I am working on an applied math assignment and this particular question is bugging me.
The problem states:
The power, $p$, in an electrical circuit is quantified by $p=iv$.
This problem wants me to show the following:
- If $i=Isin(\omega t-\frac{\pi}{2})$ and $v=Vsin(\omega t)$ then $p=-\frac{IV}{2}cos(2\omega t-\frac{\pi}{2})$
Here is what I did so far:
$$Isin(\omega t-\frac{\pi}{2})Vsin(\omega t)$$
Using the identity: $sin(A-B)=sin(A)cos(B)-cos(A)sin(B)$
$$Isin(\omega t-\frac{\pi}{2})=I[sin(\omega t)cos(\frac{\pi}{2})-cos(\omega t)sin(\frac{\pi}{2})]$$
$$I[0-cos(\omega t)(1)]$$
$$\therefore -Icos(\omega t) $$
$$-Icos(\omega t)Vsin(\omega t)$$
$$-IVcos(\omega t)sin(\omega t)$$
I am stuck at this point and I don't really know where to go next.

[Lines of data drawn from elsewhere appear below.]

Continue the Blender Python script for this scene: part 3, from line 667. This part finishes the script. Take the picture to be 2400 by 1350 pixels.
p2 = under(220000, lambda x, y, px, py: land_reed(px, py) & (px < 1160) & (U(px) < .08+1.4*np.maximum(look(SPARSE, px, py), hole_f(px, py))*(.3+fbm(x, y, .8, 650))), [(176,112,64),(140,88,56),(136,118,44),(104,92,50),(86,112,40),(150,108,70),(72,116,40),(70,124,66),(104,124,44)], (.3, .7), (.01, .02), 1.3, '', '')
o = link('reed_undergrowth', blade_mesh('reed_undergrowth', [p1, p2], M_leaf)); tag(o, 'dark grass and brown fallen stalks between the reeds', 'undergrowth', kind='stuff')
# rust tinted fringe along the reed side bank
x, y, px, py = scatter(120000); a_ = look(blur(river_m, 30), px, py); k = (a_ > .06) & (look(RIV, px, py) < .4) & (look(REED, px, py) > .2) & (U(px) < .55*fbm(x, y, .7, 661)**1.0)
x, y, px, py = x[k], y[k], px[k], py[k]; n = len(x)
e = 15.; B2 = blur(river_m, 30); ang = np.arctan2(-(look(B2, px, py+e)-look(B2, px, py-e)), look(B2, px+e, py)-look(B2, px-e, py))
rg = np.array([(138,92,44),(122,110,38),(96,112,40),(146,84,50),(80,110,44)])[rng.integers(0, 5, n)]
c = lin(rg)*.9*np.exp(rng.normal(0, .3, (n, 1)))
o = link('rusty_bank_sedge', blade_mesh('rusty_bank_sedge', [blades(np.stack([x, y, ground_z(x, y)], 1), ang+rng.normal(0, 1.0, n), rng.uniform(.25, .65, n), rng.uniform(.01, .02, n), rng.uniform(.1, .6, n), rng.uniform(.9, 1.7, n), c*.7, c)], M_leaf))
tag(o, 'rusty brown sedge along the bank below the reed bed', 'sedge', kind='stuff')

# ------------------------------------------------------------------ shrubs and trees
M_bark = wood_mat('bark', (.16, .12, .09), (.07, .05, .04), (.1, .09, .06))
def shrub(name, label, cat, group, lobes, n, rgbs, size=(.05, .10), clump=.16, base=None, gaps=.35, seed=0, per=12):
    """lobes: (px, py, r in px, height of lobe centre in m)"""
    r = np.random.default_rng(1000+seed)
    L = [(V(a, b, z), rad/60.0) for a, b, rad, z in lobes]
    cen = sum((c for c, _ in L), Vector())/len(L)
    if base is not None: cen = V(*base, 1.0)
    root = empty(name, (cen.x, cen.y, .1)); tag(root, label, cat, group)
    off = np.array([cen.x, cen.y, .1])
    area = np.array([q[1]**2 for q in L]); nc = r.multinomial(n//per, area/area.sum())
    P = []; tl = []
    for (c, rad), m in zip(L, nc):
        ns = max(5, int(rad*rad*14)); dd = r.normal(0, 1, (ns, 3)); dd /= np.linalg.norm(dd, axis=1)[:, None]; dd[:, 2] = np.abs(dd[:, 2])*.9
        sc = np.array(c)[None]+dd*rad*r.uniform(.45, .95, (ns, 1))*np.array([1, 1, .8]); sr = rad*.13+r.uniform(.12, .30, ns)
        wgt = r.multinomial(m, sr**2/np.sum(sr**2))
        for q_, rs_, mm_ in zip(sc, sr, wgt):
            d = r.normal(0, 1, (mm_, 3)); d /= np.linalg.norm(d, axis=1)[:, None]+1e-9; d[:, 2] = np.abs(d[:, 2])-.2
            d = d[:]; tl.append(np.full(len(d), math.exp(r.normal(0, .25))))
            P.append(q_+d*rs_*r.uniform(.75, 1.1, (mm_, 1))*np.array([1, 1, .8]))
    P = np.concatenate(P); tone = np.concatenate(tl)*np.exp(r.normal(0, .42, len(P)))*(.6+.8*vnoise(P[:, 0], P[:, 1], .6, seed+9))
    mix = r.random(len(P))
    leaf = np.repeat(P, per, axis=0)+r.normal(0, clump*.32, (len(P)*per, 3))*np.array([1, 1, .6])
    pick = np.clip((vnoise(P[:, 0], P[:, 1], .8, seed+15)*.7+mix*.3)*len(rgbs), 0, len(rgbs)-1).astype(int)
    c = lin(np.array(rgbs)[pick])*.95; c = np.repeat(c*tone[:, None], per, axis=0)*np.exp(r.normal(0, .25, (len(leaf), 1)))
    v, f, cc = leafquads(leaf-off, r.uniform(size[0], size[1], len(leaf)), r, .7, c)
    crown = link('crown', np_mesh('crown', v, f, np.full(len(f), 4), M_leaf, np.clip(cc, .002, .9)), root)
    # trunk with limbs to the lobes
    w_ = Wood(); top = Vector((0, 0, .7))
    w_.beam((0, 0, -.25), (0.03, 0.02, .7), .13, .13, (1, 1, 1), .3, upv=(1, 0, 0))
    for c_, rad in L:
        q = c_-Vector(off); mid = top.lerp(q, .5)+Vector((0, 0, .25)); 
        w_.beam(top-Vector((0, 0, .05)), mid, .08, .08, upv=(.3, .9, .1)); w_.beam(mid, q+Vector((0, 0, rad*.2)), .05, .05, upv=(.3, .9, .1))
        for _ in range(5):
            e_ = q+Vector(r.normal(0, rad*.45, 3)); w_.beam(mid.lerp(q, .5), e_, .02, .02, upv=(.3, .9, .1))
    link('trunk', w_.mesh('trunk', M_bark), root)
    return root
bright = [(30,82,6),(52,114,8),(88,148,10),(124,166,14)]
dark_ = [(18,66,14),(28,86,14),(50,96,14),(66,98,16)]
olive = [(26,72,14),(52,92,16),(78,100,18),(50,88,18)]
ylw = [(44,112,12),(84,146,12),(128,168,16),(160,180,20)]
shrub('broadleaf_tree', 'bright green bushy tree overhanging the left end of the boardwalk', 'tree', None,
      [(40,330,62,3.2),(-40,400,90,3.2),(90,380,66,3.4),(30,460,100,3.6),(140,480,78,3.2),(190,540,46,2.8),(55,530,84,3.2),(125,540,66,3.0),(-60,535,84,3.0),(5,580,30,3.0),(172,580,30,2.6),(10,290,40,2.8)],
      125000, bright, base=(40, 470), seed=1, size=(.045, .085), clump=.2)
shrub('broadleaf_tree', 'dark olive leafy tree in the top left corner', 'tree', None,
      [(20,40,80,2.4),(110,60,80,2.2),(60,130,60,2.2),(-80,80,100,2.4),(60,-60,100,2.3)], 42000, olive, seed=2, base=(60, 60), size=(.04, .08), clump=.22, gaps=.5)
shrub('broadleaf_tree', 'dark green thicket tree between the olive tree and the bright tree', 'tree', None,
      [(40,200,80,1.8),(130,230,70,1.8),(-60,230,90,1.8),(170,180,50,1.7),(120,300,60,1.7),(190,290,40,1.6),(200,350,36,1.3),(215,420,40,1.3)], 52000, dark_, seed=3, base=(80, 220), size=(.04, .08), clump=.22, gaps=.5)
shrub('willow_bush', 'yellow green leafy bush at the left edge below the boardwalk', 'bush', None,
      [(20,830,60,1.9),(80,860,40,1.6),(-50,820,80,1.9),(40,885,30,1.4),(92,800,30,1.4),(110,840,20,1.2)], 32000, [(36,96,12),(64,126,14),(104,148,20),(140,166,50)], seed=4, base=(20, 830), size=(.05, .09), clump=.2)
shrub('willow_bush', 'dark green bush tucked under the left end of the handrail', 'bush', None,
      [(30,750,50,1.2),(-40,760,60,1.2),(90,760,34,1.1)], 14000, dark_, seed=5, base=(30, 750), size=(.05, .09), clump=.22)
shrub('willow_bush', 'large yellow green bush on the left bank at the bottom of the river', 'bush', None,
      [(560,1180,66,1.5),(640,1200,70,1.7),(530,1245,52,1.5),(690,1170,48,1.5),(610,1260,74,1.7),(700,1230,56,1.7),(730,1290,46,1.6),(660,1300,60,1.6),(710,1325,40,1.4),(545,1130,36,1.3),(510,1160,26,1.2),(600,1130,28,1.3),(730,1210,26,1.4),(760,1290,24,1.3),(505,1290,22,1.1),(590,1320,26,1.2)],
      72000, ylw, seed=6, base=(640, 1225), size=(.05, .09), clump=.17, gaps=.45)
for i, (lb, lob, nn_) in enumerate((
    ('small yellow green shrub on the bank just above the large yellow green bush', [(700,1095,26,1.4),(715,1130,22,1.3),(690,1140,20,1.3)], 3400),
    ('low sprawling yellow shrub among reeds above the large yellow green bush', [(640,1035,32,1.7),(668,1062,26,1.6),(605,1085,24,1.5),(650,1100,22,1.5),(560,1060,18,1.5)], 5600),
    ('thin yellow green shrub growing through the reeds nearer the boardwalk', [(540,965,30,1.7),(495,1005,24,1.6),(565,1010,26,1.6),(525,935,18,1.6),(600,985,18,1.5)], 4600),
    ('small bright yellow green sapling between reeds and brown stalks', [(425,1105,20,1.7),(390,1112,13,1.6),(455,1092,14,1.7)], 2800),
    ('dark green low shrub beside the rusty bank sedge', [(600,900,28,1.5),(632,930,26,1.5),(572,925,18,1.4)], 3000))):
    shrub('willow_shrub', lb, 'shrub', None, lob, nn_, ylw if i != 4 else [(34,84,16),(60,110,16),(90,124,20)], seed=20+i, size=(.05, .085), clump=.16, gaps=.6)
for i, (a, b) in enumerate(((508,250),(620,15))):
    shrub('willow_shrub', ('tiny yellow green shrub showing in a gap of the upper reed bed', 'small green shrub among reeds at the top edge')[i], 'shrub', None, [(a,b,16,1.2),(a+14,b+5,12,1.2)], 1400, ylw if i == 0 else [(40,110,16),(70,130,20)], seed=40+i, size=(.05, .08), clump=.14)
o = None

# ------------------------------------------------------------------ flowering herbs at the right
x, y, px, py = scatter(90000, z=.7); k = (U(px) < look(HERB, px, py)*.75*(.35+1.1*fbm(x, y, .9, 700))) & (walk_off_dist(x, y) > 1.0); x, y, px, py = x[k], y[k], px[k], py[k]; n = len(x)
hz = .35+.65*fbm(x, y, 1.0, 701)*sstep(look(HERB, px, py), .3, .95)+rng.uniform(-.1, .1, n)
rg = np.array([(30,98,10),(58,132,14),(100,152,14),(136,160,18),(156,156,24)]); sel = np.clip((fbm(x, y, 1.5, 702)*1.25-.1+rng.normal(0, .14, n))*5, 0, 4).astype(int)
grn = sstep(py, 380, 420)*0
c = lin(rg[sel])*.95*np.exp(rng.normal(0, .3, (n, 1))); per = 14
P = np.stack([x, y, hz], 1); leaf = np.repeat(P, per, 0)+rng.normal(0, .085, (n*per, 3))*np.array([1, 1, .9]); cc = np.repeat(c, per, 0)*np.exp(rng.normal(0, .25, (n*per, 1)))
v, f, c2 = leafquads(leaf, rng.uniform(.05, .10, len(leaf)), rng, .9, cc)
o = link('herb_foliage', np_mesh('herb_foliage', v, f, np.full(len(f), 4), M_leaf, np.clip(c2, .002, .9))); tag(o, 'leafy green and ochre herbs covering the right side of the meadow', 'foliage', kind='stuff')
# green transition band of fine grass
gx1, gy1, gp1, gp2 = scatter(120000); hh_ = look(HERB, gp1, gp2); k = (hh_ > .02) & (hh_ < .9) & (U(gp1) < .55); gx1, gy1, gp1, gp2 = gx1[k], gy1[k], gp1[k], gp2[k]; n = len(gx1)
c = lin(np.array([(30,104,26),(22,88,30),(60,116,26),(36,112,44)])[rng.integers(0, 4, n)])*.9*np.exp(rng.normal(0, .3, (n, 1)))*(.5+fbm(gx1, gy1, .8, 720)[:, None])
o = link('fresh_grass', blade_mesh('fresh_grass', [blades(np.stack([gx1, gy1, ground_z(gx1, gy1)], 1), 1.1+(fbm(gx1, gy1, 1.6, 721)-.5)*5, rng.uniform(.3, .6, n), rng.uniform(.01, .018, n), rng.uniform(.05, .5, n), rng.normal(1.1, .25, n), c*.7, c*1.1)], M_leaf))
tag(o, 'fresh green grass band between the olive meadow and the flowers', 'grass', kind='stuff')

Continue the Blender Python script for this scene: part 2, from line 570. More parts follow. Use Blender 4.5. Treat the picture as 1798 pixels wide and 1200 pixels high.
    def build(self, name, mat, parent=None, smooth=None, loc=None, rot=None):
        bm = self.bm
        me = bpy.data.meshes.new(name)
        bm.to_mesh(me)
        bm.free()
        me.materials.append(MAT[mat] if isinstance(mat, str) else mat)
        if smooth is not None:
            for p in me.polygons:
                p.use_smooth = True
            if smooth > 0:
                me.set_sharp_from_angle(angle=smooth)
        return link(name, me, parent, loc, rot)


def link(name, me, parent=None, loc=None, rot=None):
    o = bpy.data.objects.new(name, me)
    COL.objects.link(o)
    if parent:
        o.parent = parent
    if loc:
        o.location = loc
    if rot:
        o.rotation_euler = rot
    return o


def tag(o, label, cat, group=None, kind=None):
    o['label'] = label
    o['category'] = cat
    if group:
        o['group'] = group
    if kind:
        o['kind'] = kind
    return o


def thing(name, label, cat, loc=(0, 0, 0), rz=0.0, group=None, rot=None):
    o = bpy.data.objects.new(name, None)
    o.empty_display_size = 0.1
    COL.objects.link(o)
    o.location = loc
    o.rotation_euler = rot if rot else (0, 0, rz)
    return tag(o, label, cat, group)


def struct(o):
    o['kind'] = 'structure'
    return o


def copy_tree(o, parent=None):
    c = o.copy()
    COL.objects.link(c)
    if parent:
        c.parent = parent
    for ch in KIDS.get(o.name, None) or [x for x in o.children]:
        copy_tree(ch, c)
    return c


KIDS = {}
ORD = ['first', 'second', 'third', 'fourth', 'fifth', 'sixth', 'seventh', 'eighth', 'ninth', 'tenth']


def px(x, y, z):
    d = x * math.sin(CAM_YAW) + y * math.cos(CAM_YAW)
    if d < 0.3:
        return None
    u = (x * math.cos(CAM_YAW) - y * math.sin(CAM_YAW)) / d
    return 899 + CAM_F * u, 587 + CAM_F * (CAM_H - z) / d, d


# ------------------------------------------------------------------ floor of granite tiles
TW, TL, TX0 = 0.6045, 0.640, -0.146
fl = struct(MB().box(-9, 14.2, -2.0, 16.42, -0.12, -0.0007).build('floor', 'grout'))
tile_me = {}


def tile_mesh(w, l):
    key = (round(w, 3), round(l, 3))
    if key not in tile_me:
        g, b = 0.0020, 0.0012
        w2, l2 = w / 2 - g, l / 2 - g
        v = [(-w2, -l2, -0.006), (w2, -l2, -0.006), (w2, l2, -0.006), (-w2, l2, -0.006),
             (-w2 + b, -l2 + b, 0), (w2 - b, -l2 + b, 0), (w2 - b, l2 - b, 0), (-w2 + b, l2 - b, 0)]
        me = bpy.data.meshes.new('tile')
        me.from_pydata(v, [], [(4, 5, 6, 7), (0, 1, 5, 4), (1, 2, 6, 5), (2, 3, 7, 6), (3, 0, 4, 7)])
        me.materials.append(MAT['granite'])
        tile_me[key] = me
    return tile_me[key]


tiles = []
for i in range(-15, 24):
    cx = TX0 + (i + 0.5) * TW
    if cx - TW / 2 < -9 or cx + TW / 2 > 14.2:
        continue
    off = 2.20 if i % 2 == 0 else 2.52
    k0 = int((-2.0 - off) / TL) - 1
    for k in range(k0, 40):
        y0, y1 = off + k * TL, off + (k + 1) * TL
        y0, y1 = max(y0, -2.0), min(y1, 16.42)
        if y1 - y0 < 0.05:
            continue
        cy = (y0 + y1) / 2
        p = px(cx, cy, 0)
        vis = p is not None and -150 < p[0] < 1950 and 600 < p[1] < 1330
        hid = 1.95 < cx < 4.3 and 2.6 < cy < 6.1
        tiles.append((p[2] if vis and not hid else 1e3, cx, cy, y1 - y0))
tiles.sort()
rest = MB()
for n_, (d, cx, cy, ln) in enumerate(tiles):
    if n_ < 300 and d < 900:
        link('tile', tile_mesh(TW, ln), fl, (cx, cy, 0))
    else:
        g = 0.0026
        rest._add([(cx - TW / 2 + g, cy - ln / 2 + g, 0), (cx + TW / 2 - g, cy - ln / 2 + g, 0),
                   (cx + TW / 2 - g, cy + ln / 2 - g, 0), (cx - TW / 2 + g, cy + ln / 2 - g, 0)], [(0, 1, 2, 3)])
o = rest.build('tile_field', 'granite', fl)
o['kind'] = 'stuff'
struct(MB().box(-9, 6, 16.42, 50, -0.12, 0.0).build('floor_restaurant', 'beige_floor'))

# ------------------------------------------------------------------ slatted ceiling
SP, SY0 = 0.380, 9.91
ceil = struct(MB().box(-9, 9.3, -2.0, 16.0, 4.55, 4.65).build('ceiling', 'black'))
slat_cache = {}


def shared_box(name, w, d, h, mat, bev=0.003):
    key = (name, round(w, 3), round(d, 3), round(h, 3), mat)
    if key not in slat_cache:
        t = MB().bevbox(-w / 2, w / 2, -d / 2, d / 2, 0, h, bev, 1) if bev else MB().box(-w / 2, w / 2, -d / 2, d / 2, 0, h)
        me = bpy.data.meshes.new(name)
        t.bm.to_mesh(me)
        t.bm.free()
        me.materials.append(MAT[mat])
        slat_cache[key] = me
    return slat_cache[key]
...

I noticed that I also took out the $\frac{\pi}{2}$ which is supposed to be part of my final answer. Have I selected the correct identity? Are there better ways of getting my way around these type of problems?
Hint: Use the product to sum formula $$\sin A \sin B = \frac {1}{2}[\cos (A - B) - \cos (A + B)]$$ with $A = \omega t - \pi/2$ and $B = \omega t$. What do you notice?